▸ Requirement
Locate the word "script" in the entries below, then gather every line that holds it.
..........
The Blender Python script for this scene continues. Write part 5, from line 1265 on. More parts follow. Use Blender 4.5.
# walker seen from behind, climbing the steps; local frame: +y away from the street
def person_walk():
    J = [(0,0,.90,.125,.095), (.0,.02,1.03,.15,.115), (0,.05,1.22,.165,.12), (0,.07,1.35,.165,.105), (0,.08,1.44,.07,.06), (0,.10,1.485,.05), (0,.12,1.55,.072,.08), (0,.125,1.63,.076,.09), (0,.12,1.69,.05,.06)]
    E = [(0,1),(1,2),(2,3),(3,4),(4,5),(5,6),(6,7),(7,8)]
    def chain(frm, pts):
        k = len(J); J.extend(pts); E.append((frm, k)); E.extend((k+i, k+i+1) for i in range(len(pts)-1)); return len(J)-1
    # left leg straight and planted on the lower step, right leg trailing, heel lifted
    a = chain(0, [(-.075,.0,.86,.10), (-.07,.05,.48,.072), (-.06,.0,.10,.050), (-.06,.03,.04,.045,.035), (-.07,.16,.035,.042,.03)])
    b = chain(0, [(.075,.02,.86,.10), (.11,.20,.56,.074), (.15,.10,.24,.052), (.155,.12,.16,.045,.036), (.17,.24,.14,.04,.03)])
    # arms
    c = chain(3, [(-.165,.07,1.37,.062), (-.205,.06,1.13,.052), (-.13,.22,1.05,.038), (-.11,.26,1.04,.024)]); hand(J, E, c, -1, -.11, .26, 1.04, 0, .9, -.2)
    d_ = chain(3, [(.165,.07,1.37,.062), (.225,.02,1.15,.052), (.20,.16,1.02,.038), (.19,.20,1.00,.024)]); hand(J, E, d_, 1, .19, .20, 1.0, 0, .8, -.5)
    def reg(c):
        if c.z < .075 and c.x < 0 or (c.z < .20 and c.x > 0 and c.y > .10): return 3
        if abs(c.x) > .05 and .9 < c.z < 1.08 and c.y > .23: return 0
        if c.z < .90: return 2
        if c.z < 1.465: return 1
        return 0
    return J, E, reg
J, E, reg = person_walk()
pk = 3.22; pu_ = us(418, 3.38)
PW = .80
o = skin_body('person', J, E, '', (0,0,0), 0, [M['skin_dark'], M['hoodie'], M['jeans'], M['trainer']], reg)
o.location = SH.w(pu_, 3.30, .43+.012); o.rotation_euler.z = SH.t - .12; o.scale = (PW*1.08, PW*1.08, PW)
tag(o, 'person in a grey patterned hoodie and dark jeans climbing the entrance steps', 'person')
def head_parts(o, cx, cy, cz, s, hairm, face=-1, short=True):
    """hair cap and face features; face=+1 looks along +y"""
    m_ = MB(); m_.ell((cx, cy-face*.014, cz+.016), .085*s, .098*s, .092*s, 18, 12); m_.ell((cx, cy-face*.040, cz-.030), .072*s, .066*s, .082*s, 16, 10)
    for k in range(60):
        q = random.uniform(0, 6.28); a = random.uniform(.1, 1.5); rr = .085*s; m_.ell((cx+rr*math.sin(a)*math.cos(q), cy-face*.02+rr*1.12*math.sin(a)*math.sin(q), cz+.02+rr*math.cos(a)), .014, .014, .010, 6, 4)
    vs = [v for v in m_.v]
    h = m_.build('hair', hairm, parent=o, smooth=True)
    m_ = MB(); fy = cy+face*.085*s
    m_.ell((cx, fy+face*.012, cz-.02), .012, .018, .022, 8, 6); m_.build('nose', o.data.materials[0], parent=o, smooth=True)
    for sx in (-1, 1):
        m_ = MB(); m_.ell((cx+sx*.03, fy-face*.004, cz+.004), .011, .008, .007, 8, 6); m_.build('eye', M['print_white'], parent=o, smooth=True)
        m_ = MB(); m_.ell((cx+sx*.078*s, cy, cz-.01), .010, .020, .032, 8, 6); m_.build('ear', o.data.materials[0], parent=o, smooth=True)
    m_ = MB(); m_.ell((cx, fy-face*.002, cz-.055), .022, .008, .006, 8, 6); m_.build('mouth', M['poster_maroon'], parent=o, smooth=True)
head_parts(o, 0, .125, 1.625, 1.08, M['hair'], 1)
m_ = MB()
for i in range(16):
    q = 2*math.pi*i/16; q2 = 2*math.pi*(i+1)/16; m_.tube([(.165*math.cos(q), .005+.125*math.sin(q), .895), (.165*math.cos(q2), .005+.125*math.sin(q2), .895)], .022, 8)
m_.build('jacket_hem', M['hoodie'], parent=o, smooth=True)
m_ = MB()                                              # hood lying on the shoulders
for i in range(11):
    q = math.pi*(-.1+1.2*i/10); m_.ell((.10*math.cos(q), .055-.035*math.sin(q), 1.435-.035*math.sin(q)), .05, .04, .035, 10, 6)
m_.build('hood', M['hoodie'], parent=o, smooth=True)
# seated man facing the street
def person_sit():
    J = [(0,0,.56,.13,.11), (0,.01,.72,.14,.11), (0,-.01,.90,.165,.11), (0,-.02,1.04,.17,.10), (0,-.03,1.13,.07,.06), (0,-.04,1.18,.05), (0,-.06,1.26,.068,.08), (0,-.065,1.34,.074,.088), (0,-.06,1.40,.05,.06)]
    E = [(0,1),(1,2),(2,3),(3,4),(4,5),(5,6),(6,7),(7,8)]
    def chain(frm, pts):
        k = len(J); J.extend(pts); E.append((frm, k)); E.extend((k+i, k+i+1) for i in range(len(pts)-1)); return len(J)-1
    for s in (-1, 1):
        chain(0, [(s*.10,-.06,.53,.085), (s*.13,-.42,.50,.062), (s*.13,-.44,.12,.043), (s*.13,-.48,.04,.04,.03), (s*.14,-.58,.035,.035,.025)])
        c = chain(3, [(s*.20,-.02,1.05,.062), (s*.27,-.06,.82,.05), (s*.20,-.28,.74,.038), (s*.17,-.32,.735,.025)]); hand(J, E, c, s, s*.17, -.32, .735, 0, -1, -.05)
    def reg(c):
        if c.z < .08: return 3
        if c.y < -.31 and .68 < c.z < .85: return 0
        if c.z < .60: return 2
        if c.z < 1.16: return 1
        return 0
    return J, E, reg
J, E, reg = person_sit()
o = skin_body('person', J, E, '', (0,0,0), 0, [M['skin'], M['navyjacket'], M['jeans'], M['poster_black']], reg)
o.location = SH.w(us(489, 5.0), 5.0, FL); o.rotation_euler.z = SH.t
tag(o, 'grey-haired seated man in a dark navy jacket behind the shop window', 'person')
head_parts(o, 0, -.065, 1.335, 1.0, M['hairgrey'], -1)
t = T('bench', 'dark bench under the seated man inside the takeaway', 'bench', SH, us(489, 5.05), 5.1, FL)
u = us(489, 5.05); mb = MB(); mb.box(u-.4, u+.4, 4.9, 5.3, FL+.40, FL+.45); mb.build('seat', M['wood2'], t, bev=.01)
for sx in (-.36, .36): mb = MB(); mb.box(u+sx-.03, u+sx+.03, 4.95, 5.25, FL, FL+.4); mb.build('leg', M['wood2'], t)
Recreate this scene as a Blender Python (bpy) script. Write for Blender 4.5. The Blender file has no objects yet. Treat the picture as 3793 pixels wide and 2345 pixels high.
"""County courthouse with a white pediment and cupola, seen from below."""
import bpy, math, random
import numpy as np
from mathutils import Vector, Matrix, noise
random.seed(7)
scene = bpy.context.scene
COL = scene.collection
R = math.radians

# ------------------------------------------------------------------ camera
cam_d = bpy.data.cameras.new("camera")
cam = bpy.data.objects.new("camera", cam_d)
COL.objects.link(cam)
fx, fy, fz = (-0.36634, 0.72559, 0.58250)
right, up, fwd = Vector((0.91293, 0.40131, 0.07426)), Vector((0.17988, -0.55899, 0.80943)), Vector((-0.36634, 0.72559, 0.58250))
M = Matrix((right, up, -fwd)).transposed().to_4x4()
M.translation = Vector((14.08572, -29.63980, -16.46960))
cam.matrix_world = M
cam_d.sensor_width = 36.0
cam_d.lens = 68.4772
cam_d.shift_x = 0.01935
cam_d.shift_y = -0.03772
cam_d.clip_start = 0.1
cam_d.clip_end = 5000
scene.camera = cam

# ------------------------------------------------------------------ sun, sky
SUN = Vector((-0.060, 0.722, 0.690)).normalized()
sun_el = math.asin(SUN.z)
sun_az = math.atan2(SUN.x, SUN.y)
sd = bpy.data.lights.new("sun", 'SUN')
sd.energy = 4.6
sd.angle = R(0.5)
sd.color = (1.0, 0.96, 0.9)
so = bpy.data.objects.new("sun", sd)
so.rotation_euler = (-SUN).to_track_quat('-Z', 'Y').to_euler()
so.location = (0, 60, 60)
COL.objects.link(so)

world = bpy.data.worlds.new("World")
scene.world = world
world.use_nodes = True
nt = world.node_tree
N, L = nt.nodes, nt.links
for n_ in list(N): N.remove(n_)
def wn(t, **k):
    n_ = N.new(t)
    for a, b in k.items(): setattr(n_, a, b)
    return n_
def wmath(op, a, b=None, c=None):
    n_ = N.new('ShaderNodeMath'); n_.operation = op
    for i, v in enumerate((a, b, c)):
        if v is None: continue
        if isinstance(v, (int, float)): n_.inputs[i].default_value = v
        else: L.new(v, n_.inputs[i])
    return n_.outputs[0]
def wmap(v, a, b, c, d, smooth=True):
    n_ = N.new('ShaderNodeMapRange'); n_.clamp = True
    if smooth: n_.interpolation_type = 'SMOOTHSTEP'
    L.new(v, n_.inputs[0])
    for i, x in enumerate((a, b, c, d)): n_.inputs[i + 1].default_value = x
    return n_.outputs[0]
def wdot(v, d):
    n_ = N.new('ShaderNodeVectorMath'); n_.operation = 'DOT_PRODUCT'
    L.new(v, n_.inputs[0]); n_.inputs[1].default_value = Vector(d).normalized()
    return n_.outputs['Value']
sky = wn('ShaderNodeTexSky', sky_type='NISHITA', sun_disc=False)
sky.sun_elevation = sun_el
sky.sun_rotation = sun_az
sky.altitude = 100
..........
▸ Written reply
The Blender Python script for this scene continues. Write part 5, from line 1265 on. More parts follow. Use Blender 4.5.
Recreate this scene as a Blender Python (bpy) script. Write for Blender 4.5. The Blender file has no objects yet. Treat the picture as 3793 pixels wide and 2345 pixels high.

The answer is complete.